Aydınlık…
Bahsettiğimiz kavram fiziksel bir karanlığın karşısında duran bir aydınlık değil. Bu aydınlık, kültürlü, ötekine saygı duyan, bilen, bilmeyi seven, bilmek isteyen, bilenlerin ardından giden, bilen ile bilmeyeni birbirinden ayıran, doğayı koruyan, iyi olmaya çalışanların, bilimi, sanatı, tarımı, hayvancılığı, zanaâtları seven, onlarla uğraşmak isteyen, kendisi dışındaki bütün varlıkların da var olmasına saygı duyan kişilerin olduğu bir toplumdaki müreffeh bir yaşamın oluşturduğu bir aydınlıktan bahsediyoruz.
Aydınlık, kavramının sözlük anlamına baktığımız zaman kültürlü, bilgisini ahlâkı ile bütünleştirmiş, mütefekkir, öngörülü, münevver olma gibi sıfatları zatında barındıran kimseden bahsediyoruz. Bu vasıflara sahip insanlar toplum için neden önemlidir diye bir soru sorulabilir. Bu tür insanlar, toplumun her zaman daha kâmil bir konumda bulunmasına önayak olacak kimselerdir. Onlar olmasa peki neler olabilir?
Bilgisiz, ahlâksız ve kaotik bir toplum ortaya çıkar. İnsana insan olduğu için değer vermeyen, onları konumlarına, düşüncelerine, yaşadıkları yerlere, kıyafetlerine, dinlerine göre yargılayan insanların olduğu karmaşa seven bir toplum ortaya çıkar. İnsanlar artık yaşadığı yerde ne mutlu ne de huzurlu olabilirler. Çünkü her gün ve her an gözlemlenen bu olumsuz durumlar insan ruhunda zamanla derin yaralar açmaktadır. Bu yaraların küçük olanları bireysel çalışmalar sonunda tolere edilebilir. Ancak derinleşen yaralar, bireysel çözümlerin varlığını geçersiz kıldıkça aydın olma yolunda ilerleyen insanlar daha huzursuz olucaklardır ve toplumdan uzaklaşacaklardır. Bu uzaklaşma da toplum için bir uçuruma doğru gitmekten başka bir anlama gelmemektedir.

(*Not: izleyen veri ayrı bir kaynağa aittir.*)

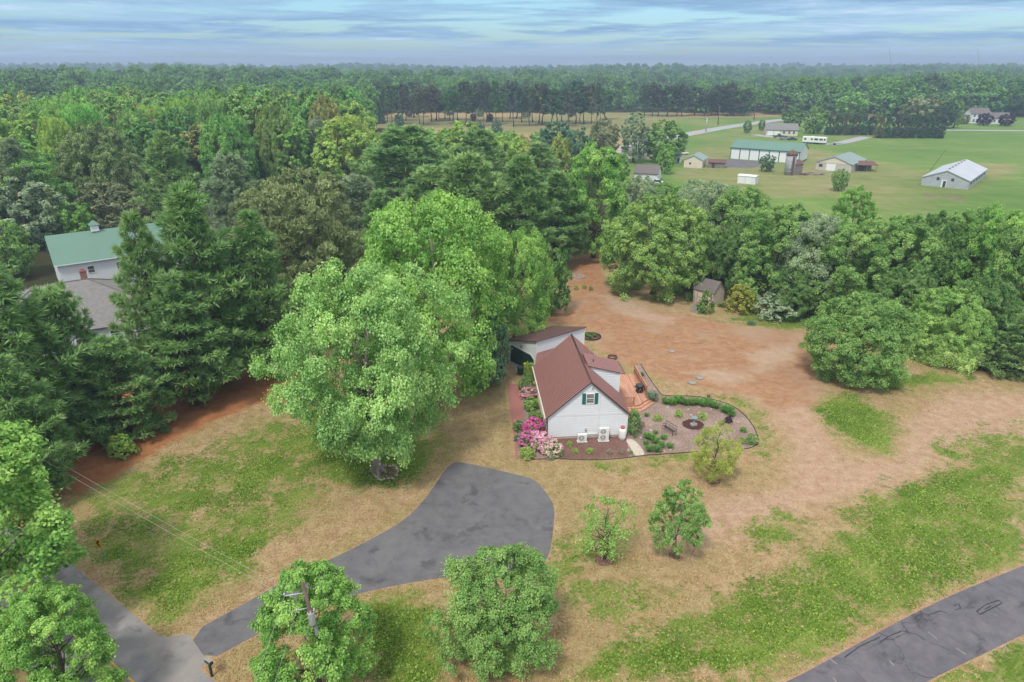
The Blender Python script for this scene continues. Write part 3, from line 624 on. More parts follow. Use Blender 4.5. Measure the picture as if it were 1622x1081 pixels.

Aydın olmak için ya da aydın olma yolunda olmak için neler yapılabilir? Her gün ve her an zihni bir uyanıklığın olduğu müteyakkız bir profil sergilenmelidir. Bunun için de sanat, mimari, edebiyat, felsefe, bilim, teknoloji, tarım, ticaret, hayvancılık, ahlak, toplum bilimi, toplum yönetimleri, eğitim, ontoloji, tıp, fizik, kimya daha adını sayamayacağımız disiplinlerin hepsine saygı duyulmalı ve onlarla uğraşılmalıdır. Örnek vermek gerekirse; bir çiftçi bizim midemizi doygunluğa ulaştırırken, bir akademisyen de bizim zihnimizi doygunluğa ulaştırır.
Aydın bir kişiliğe sahip olan bir fert akademisyene saygı duyup çiftçiye saygı duymuyorum diyemez. Aynı şekilde çiftçiye saygı duyup, akademisyene saygı duyuyorum diyemez. Aydın kişilik çifçti ve akademisyene aynı şekilde saygı duymak zorundadır. Aydın meslek sahibi kavramına dair de şunları söyleyebiliriz. Kişiler meslek dalları ne olursa olsun. Bu mesleği icra ederken görevine tam bir şekilde uymalı, adaletli, çalışkan, ahlâkî olgunluğa sahip,evrensel değerlere karşı saygılı, ötekinin varlığını kabul etmelidir. Kendi mesleği olmadan yaşamsal düzenin olmayacağı iddiasında bulunmamalı. Bütün meslek ve insan kurumlarının her birinin toplum binasının temel taşları olduğunu unutmamalıdır.Bunların tesirinin olumlu anlamda oluşması için ise teori ve pratik uyumunun denetlenmesi gerekmektedir.
Sonuç olarak aydın insan kimdir sorusuna şu şekilde kısa bir cevap verebiliriz: Saygılı, görgülü ve hangi alanda olursa olsun işini en iyi şekilde yapmaya çalışan bir insan… Bu kişi bir çoban, akademisyen, manav, avukat olabilir. Yukarıda saydığımız olumlu vasıfları barındırmayan ise konumu ne olursa olsun menfur bir karakter olarak anılır.